Help From Above May Come Through Those Below

Obviously, God is omnipotent (all-powerful), and can do anything He wants. But it’s also true that sometimes He elects to act through agents — even human ones. As great and powerful as the gospel is, it is often carried and dispersed through “earthen vessels” (2 Corinthians 4:6-7) — as Paul said in 2 Corinthians 5:20, “as though God were entreating through us…” (though I believe he was specifically referring to inspired apostles in this passage).

I know that when I or other brethren pray for God to act in ways “that only You can”, we recognize and are petitioning for Him to assist in ways that we can’t. But on such occasions, I also wonder if I’ve done or will do what I could in the matter. Jesus refused to rebuke and in fact praised the woman who anointed Him with “an alabaster vial of costly perfume of pure nard” by saying, “She has done a good deed to Me … She has done what she could…” (cp. Mark 14:6, 8). I, therefore, many times wonder, when asking God to perform “what only You can do”, if I have done what I could toward the same ends? Or, am I just wanting God to “take over” in a way that somehow excuses me from doing what I could but haven’t … or won’t do?

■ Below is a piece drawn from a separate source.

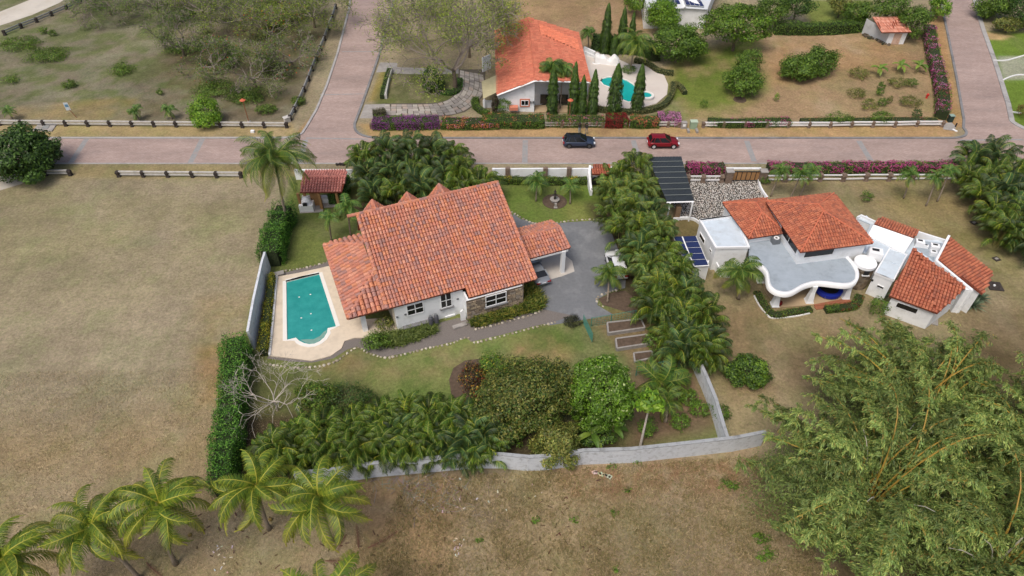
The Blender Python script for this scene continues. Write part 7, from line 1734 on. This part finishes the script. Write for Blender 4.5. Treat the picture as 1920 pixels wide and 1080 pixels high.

The Bible is filled with accounts of God acting through people — ordinary people of faith doing extraordinary things. Consider a few examples:

  • Barnabas led and encouraged (Acts 4:36-37). At a time when God’s people were suffering physical hardships, Barnabas led by example when he sold property and “brought the money and laid it at the apostles’ feet” to help care for needy saints (v. 37). But Barnabas didn’t just do good things, he also said good things — encouraging things; so much so that he was given the name Barnabas, which means “Son of Encouragement” (v. 36). When we ask God to encourage someone “in ways that only You can”, have we done what we could to encourage them? Typically, I haven’t.
  • Titus comforted the depressed (2 Corinthians 7:6). The verse specifically says, “But God, who comforts the depressed, comforted us by the coming of Titus”. God provided the comfort, but He did so through Titus. What did Titus actually do? He traveled to Corinth to find out about the brethren, and then returned and reported to Paul and his companions. He simply provided needed and desired information. Sometimes, that’s all it takes to “comfort the depressed” — information. If we don’t have it, go get it and bring it to those who need it. God comforted, but He did so through Titus. Have we asked God to comfort “in ways that only You can” while not doing our part? I have.
  • Tabitha/Dorcas continuously abounded with deeds of kindness and charity (Acts 9:36-39). The text doesn’t specify how poor the city of Joppa may have been at the time, but when Tabitha died, “all the widows” came “weeping” and “showing all the tunics and garments that Dorcas used to make while she was with them” (v. 39). Neither does the text provide information regarding how rich or poor Tabitha was. But what is obvious from what it does say is that she continuously abounded with “deeds of kindness and charity” — she did what she could to meet others’ needs. When we pray for God to provide “in ways that only You can”, are we providing in ways that we can? I haven’t always done so.

It’s often said that “God works in mysterious ways”. This is undoubtedly true. But many of “the ways” in which God works aren’t so mysterious at all. They’re just people of faith like you and me doing what they can — and I need to be more like them. How about you?